Last night I climbed into bed early, excited to finish The First Fifteen lives of Harry August by Claire North.  It is rare that I can pick a favorite book and it is difficult for me to compare books but I must say that this is the best book I've read this year.  And that is saying something because The Silence of Bonaventure Arrow was truly stellar.  The First Fifteen Lives of Harry August, as you may guess, follows the life of Harry August.  He is born in 1919 in England, he lives an unremarkable life and he dies in his eighties.  The surprise comes when he is reborn in 1919 in the very same situation he experienced previously.  This is, of course, confusing for the young Harry as he remembers everything from his previous life.  Once he has his bearings and begins to understand, Harry spends much of his time exploring what his existence, his life means for him.  The world may continue on its natural course, but Harry, and others like him once he discovers them, may live each life as they choose.
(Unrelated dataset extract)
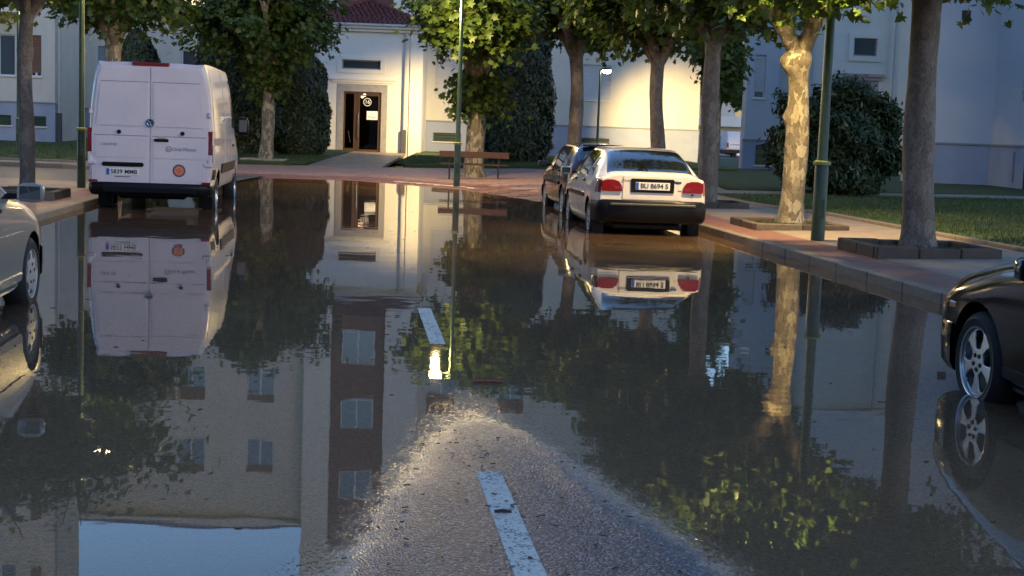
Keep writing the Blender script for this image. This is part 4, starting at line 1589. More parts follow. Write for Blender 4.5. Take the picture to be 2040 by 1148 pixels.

This book is wonderful.  It is flawless.  I cannot tell you how much I enjoyed reading Harry's story.  The concept is brilliant and the writing is just excellent.  Each of the characters, even those not central to the main plot, are skillfully constructed.  Who hasn't thought about how they would live their life differently "if they knew then what they know now"?  All the choices we make from day to day, Harry has the opportunity to go back and make different ones.  That marriage didn't work out like you had hoped?  Go back and marry someone else or no one at all.  That career choice left you dissatisfied with your work life?  Go back and do something else.  Imagine being a six-year-old with the wisdom of someone hundreds of years older.  And the memory- life can be very comfortable when you know far in advance the right investments to make, the right wagers to place.  For me, the appeal would be having the opportunity to learn everything there is to learn.  How many languages can one master if one has the chance to live each life in a different part of the world?  Be a doctor in one life, a lawyer in another, a scientist and a humanitarian.  There is no or, there is only and.

My only disappointment came when I got to the end.  The ending was perfect, but I wanted to read so much more.  I really did love this book.  I know it will be on my "to re-read" list because I sped through it so quickly.  I'd like to go back and take my time through it.  I hope you'll read it.  I promise you won't be disappointed.